The authentication process will detect all of the above scenarios. Control Center, and other management systems, use a dual layer encryption system comprising of both digital signature and watermarking technology.

The use of a digital signature offers strong cryptography using industry-standard public key encryption techniques, to secure the video data.

The digital signature is then “hidden” within the video itself using a watermarking technique, making it invisible when viewing the video in a standard video player or when the actual raw bytes of data are directly examined.

Encryption

Public key encryption is a modern, standard method for encrypting digital data and is used in a wide range of applications, such as protecting bank details, Internet transactions, and ensuring secure computer communication, not just for protecting video content.

A key is basically a very long string of binary digits typically containing over 1000bits. Public key encryption uses two such related keys: a private key and a public key. The private key is used to encrypt the data to be protected and is kept totally secret. The second half of the key pair, the public key, can be used to unlock the data. With the public key it is possible to see the data but it is not possible to modify the encrypted data without the private key.

Watermarking is the process of adding information to the actual video content itself. A watermark may be designed to be visible, for example for copyrighting, or invisible, for content protection or secret communication.
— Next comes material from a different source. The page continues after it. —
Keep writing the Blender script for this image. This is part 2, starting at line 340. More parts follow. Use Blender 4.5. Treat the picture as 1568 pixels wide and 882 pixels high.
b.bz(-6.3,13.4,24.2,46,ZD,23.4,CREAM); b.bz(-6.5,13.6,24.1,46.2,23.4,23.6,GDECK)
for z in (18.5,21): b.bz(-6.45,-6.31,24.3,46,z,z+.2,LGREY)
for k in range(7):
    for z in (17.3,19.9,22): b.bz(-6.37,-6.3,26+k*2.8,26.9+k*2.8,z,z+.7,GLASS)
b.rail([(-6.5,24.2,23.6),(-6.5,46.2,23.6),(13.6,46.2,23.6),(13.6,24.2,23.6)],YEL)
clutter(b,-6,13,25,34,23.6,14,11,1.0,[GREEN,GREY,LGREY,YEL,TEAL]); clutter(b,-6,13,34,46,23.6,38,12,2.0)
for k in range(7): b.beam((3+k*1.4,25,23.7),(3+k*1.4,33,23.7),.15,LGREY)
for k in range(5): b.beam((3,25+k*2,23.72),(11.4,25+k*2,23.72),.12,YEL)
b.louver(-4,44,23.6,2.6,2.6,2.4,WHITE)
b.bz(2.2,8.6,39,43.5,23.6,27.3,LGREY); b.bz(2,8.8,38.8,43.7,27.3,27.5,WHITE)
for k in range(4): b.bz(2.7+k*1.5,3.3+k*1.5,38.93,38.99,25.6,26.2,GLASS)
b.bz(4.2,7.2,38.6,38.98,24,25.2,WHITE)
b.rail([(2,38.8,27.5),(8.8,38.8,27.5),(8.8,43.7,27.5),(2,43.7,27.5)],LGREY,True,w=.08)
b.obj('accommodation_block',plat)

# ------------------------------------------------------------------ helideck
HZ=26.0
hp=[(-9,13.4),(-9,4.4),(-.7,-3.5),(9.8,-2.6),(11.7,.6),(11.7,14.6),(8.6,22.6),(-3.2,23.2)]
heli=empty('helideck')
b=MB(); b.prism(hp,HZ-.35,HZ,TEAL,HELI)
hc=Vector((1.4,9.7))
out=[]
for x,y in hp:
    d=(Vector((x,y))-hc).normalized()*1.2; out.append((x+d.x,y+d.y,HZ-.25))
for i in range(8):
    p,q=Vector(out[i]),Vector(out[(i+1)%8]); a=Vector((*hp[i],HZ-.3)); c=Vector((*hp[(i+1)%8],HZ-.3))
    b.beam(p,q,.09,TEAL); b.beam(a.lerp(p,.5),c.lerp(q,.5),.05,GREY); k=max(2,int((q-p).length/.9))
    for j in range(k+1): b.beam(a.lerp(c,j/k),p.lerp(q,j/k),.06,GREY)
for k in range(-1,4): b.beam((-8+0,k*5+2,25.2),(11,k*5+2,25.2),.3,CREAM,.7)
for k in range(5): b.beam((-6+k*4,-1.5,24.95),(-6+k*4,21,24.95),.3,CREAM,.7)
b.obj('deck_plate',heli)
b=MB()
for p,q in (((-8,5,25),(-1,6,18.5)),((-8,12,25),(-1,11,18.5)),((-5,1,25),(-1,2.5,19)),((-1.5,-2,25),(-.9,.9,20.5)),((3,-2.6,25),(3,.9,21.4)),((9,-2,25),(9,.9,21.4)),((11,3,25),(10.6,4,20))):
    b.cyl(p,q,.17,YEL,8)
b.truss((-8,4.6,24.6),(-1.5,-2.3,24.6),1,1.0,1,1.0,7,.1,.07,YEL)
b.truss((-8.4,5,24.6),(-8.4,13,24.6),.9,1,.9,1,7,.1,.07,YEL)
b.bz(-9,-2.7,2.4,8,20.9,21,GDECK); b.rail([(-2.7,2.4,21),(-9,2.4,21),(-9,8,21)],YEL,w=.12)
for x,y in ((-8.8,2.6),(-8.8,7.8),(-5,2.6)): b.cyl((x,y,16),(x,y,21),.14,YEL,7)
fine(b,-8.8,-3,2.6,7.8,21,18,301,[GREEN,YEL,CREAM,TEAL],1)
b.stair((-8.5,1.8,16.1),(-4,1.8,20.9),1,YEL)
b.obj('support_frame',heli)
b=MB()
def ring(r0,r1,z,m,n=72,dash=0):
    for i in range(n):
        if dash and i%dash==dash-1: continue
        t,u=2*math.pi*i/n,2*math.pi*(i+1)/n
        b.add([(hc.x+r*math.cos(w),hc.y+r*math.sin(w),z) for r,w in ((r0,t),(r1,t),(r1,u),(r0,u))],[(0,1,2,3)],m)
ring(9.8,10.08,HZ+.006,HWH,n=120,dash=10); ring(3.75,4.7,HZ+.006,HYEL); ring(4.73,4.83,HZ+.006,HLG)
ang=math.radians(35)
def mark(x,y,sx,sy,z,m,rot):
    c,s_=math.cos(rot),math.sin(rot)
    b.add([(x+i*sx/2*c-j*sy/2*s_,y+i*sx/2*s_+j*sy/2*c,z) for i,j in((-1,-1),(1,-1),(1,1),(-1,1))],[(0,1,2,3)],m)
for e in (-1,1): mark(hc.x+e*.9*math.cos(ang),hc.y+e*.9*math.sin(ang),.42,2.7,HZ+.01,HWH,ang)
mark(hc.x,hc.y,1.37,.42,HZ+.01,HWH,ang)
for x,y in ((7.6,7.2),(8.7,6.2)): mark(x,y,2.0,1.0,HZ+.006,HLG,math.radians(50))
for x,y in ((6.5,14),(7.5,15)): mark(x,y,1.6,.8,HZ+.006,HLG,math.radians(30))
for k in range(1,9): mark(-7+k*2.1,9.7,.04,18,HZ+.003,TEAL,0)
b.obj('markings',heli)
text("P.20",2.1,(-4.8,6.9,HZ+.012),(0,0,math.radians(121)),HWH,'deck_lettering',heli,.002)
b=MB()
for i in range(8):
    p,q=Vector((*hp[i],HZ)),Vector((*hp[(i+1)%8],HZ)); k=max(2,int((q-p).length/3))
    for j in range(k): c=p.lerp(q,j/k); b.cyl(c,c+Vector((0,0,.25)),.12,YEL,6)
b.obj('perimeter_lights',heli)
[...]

Watermarking is the more traditional approach to protecting video content and has been used extensively in analogue video systems. However, its suitability for the protection of digital video is less justifiable as digital techniques, such as public key encryption, are far more powerful, secure, and faster to compute.

Watermarking is often used to hide the digital signature of a file within the video itself, in order that the hidden signature is totally imperceptible to the human eye. This adds a further level of security and confidence that the video cannot be compromised.